Baldwin revealed in the article that he has spent the year making “almost daily complaints” to the BBC on behalf of Labour.

He said: “Far from being in the pocket of Labour, the BBC was too easily swayed by newspapers that support the Tories and are heavily invested in Labour’s defeat. It contaminated everything, from the questions that were asked in interviews, to the lazy assumptions that were made about Ed Miliband.

“When the rise of digital is causing the direct influence of the Sun, the Telegraph, the Mail and the Times to plummet faster than their readership, it was frustrating the BBC should have so often have provided an echo chamber for them.”
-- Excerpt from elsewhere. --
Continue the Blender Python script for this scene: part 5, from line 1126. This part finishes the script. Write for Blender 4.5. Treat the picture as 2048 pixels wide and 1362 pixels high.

He was particularly critical of the way the BBC gave “prominence” to the idea of a Labour-SNP coalition. Baldwin wrote: “The BBC wanted endless reports on the prospects of a deal, we wanted to focus on our positive offer for living standards, young people and the NHS, but we should all have been talking about what would happen in a Conservative second term.”

He added: “In truth, Downing Street’s criticism of the BBC is akin to a football manager railing against the referee after a 3-0 win with a disputed penalty.”

Baldwin also claimed that BBC “executives and journalists” have told him that senior Tories made “regular, repeated threats… during this election campaign about ‘what would happen afterwards’ if they did not do as they were told and fall into line”.

He wrote the article following the Government’s appointment of John Whittingdale as Culture Secretary, a move that has been widely reported to represent a “threat” to the BBC.

Business Secretary Sajid Javid, Whittingdale’s predecessor, put the reports down to “over-excitement” yesterday. But Labour’s new shadow culture secretary, Chris Bryant, claimed that the Government had been “briefing” that the appointment signalled “war”.

Baldwin wrote in his Guardian piece: “[F]or all its faults, no government should play political games with its independence. The BBC is an organisation that is invested in fairness, seeking balance even when it is impossible to achieve, listening and speaking to everybody.

“All that is precious and fragile, especially now.”